WRITTEN REQUEST: Reproduce the data below in full and exclude every picture.
— Start RECORDED INFORMATION —
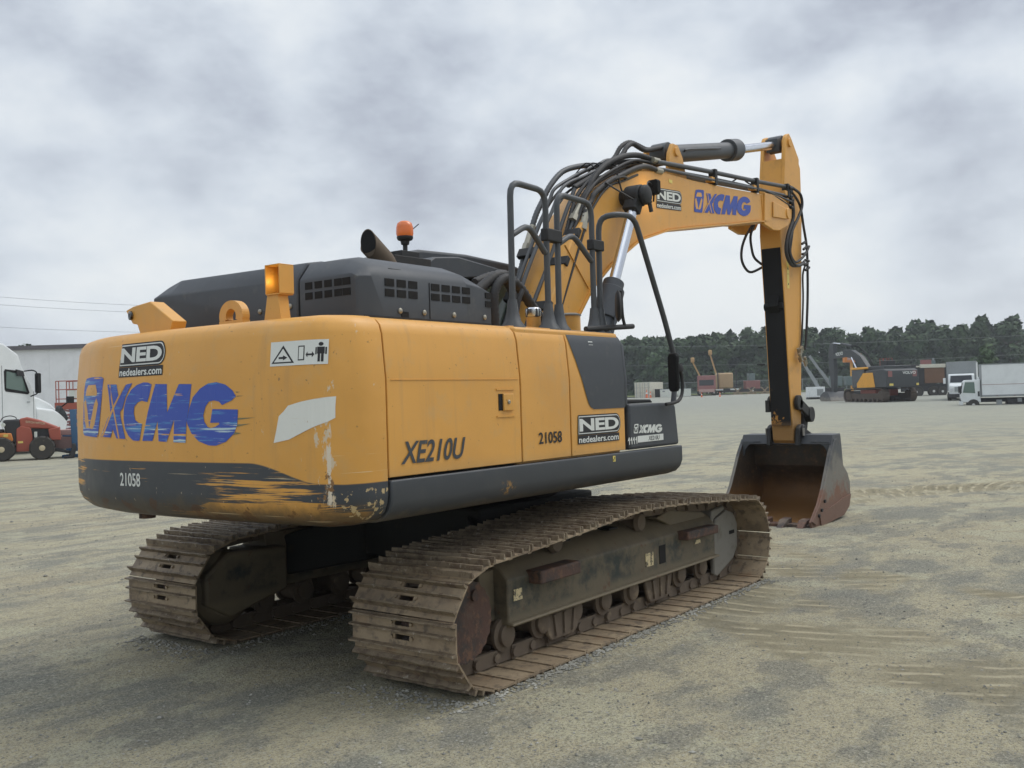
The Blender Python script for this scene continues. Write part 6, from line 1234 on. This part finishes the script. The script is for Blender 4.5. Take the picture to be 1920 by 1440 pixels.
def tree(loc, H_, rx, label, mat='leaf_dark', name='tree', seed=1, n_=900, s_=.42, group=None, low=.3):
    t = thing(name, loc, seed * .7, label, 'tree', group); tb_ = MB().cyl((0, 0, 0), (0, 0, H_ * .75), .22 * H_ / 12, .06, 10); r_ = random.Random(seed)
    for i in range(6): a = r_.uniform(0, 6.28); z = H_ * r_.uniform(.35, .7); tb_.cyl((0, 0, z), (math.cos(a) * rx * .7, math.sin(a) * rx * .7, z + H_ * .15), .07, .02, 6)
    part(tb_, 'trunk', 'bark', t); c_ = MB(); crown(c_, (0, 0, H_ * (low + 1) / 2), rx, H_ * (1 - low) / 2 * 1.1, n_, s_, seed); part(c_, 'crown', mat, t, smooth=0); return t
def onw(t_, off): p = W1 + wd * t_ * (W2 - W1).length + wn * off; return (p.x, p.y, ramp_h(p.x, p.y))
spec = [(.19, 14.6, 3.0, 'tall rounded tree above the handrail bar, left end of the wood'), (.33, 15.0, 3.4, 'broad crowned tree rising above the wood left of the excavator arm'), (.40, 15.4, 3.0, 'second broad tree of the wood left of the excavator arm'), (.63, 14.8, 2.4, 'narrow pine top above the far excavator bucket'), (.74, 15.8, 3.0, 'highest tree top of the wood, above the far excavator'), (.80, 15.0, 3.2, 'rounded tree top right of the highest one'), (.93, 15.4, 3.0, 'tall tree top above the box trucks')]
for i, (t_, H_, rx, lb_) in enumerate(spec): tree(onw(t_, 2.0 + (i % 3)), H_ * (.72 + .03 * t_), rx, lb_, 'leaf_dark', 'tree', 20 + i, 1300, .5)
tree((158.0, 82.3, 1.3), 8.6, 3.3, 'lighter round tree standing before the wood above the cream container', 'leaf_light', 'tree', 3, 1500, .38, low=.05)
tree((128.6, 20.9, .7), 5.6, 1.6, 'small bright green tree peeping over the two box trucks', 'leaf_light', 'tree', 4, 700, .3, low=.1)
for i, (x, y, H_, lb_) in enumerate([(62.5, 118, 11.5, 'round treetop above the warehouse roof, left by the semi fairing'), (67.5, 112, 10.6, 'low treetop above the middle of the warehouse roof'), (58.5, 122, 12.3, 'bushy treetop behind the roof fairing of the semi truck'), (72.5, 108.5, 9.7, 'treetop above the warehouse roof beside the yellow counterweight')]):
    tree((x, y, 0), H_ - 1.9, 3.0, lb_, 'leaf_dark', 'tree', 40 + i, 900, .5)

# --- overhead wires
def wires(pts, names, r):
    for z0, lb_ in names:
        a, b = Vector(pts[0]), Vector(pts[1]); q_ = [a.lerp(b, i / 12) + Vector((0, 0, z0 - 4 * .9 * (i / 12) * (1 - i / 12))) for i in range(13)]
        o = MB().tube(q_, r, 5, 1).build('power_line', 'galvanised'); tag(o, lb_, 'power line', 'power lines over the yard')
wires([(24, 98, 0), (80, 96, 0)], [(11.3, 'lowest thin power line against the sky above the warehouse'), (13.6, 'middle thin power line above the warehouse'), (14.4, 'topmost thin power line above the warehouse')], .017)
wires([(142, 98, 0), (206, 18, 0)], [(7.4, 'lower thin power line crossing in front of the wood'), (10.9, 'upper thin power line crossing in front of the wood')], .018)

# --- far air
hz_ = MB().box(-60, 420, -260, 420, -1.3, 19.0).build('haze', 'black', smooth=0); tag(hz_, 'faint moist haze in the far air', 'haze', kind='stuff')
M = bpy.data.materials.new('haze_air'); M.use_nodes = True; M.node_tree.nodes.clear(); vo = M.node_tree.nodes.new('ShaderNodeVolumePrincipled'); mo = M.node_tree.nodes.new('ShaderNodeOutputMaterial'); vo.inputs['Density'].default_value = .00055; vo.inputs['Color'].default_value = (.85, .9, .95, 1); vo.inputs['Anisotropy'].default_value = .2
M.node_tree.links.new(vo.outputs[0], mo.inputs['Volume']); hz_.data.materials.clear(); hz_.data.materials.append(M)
— End RECORDED INFORMATION —
ANSWER FOR THIS EXERCISE:
The Blender Python script for this scene continues. Write part 6, from line 1234 on. This part finishes the script. The script is for Blender 4.5. Take the picture to be 1920 by 1440 pixels.
def tree(loc, H_, rx, label, mat='leaf_dark', name='tree', seed=1, n_=900, s_=.42, group=None, low=.3):
    t = thing(name, loc, seed * .7, label, 'tree', group); tb_ = MB().cyl((0, 0, 0), (0, 0, H_ * .75), .22 * H_ / 12, .06, 10); r_ = random.Random(seed)
    for i in range(6): a = r_.uniform(0, 6.28); z = H_ * r_.uniform(.35, .7); tb_.cyl((0, 0, z), (math.cos(a) * rx * .7, math.sin(a) * rx * .7, z + H_ * .15), .07, .02, 6)
    part(tb_, 'trunk', 'bark', t); c_ = MB(); crown(c_, (0, 0, H_ * (low + 1) / 2), rx, H_ * (1 - low) / 2 * 1.1, n_, s_, seed); part(c_, 'crown', mat, t, smooth=0); return t
def onw(t_, off): p = W1 + wd * t_ * (W2 - W1).length + wn * off; return (p.x, p.y, ramp_h(p.x, p.y))
spec = [(.19, 14.6, 3.0, 'tall rounded tree above the handrail bar, left end of the wood'), (.33, 15.0, 3.4, 'broad crowned tree rising above the wood left of the excavator arm'), (.40, 15.4, 3.0, 'second broad tree of the wood left of the excavator arm'), (.63, 14.8, 2.4, 'narrow pine top above the far excavator bucket'), (.74, 15.8, 3.0, 'highest tree top of the wood, above the far excavator'), (.80, 15.0, 3.2, 'rounded tree top right of the highest one'), (.93, 15.4, 3.0, 'tall tree top above the box trucks')]
for i, (t_, H_, rx, lb_) in enumerate(spec): tree(onw(t_, 2.0 + (i % 3)), H_ * (.72 + .03 * t_), rx, lb_, 'leaf_dark', 'tree', 20 + i, 1300, .5)
tree((158.0, 82.3, 1.3), 8.6, 3.3, 'lighter round tree standing before the wood above the cream container', 'leaf_light', 'tree', 3, 1500, .38, low=.05)
tree((128.6, 20.9, .7), 5.6, 1.6, 'small bright green tree peeping over the two box trucks', 'leaf_light', 'tree', 4, 700, .3, low=.1)
for i, (x, y, H_, lb_) in enumerate([(62.5, 118, 11.5, 'round treetop above the warehouse roof, left by the semi fairing'), (67.5, 112, 10.6, 'low treetop above the middle of the warehouse roof'), (58.5, 122, 12.3, 'bushy treetop behind the roof fairing of the semi truck'), (72.5, 108.5, 9.7, 'treetop above the warehouse roof beside the yellow counterweight')]):
    tree((x, y, 0), H_ - 1.9, 3.0, lb_, 'leaf_dark', 'tree', 40 + i, 900, .5)

# --- overhead wires
def wires(pts, names, r):
    for z0, lb_ in names:
        a, b = Vector(pts[0]), Vector(pts[1]); q_ = [a.lerp(b, i / 12) + Vector((0, 0, z0 - 4 * .9 * (i / 12) * (1 - i / 12))) for i in range(13)]
        o = MB().tube(q_, r, 5, 1).build('power_line', 'galvanised'); tag(o, lb_, 'power line', 'power lines over the yard')
wires([(24, 98, 0), (80, 96, 0)], [(11.3, 'lowest thin power line against the sky above the warehouse'), (13.6, 'middle thin power line above the warehouse'), (14.4, 'topmost thin power line above the warehouse')], .017)
wires([(142, 98, 0), (206, 18, 0)], [(7.4, 'lower thin power line crossing in front of the wood'), (10.9, 'upper thin power line crossing in front of the wood')], .018)

# --- far air
hz_ = MB().box(-60, 420, -260, 420, -1.3, 19.0).build('haze', 'black', smooth=0); tag(hz_, 'faint moist haze in the far air', 'haze', kind='stuff')
M = bpy.data.materials.new('haze_air'); M.use_nodes = True; M.node_tree.nodes.clear(); vo = M.node_tree.nodes.new('ShaderNodeVolumePrincipled'); mo = M.node_tree.nodes.new('ShaderNodeOutputMaterial'); vo.inputs['Density'].default_value = .00055; vo.inputs['Color'].default_value = (.85, .9, .95, 1); vo.inputs['Anisotropy'].default_value = .2
M.node_tree.links.new(vo.outputs[0], mo.inputs['Volume']); hz_.data.materials.clear(); hz_.data.materials.append(M)